Portanto, em um ambiente com diversidade de ideias, não há outro jeito: as pessoas vão discordar.
A arte de ser contrariado
“Vejo as empresas falando o tempo todo sobre a necessidade de reunir pontos de vistas diferentes, ambientes de trabalho inclusivos”, diz Gallo, “mas nem sempre isso sai do papel”.
Na ciência, por exemplo, novas teorias não são apenas testadas por experimentos, mas também postas à prova por outros pesquisadores. O professor Stuart Firestein, da Universidade de Columbia, nos Estados Unidos, diz considerar esse tipo de prática vital — mesmo quando ele próprio tem seu trabalho avaliado por outros colegas.
“Em muitas ocasiões, em meu laboratório, submetemos um artigo a publicação, e um revisor encontra um erro nele”, diz ele. “Sou muito grato por isso, porque poderia tê-lo publicado e estar errado. Só eu e o revisor sabemos que eu sou um idiota”, brinca.
Segundo Firestein, “a ciência é um campo em que a divergência deve ser estimulada”.
“Lembro-me de ir a reuniões com pessoas gritando umas com as outras, mas minutos depois estavam todas bebendo no bar. É assim que deve funcionar. Existe uma relação de respeito apesar de você discordar de alguém.”
Você pode estar pensando que não é “casca grossa” o suficiente para encarar ser desafiado todo o tempo. Por mais profundas que sejam nossas intenções em cumprir uma tarefa coletiva — por meio de ideias inovadoras, melhor solução de problemas ou busca científica da verdade —, ninguém gosta de ser contrariado, tampouco estar errado.
Deixe-me tentar convencê-lo de que a divergência vale a pena.
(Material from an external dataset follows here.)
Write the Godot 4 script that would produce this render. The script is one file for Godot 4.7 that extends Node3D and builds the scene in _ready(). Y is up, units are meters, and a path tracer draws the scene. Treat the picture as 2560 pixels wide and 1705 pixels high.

Primeiro, compare suas ideias às ideias contrárias às suas. Isso é bom, diz a especialista Claire Fox.
“Isso ajudará a melhorar o seu ponto de vista. Se você percebe que os argumentos diferentes dos seus são melhores, você terá de melhorar os seus”, diz Fox. “Ou, talvez, mudar de ideia.”
Segundo, controle seu lado egoísta, em vez de tentar negá-lo.
“Viés, dogmatismo e teimosia” são o combustível para sedimentar melhores ideias, diz o autor Jonathan Rauch. “Você não quer que as pessoas fiquem com aquela sensação de não estarem totalmente convencidas. Tudo o que você quer é que eles compartilhem seus pontos de vista. Então, você aproveita a energia dessas certezas, preconceitos e discordâncias.”
Terceiro, as peculiaridades do pensamento humano que parecem equívocos podem se tornar vantagens. Tome como exemplo o viés de confirmação, nossa tendência a procurar sempre por mais evidências que confirmem nossa opinião existente.
“Se você está sozinho ou apenas conversando com pessoas que concordam com você, é provável que você tenha muitos argumentos a seu favor”, diz o cientista cognitivo Hugo Mercier, “e isso pode levar ao excesso de confiança e à polarização “.
Com o professor Dan Sperber, Mercier escreveu o livro The Enigma of Reason (O Enigma da Razão, em tradução livre). Eles argumentam que aparentes equívocos no raciocínio humano se tornam pontos fortes quando estamos discutindo. Somos melhores em avaliar os argumentos de outras pessoas do que os nossos.
“Se você está em uma discussão de boa-fé com pessoas do outro lado do espectro político”, diz Mercier, “elas vão atacar seus argumentos ruins, compartilhar pontos de vistas contrários, e as coisas devem acabar funcionando”.
A capacidade de argumento, segundo Mercier e Sperber, é o lar natural da razão humana.
Sozinhos, facilmente caímos no limbo dos pensamentos preguiçosos e reunimos argumentos para reforçar nossas suposições. Ao impor a nós mesmos o desafio de convencer os outros, de encontrar os equívocos em seus argumentos ou deixá-los buscar as falhas dos nossos, testamos a eficácia de nossas ideias.
Por isso, tenha uma boa discussão pelo menos uma vez por dia. E por “boa” quero dizer metódica e respeitosa. Como Gallo diz: “Discordar não significa brigar. Você não precisa ser rude. Você pode discordar com empatia, compaixão e gentileza”.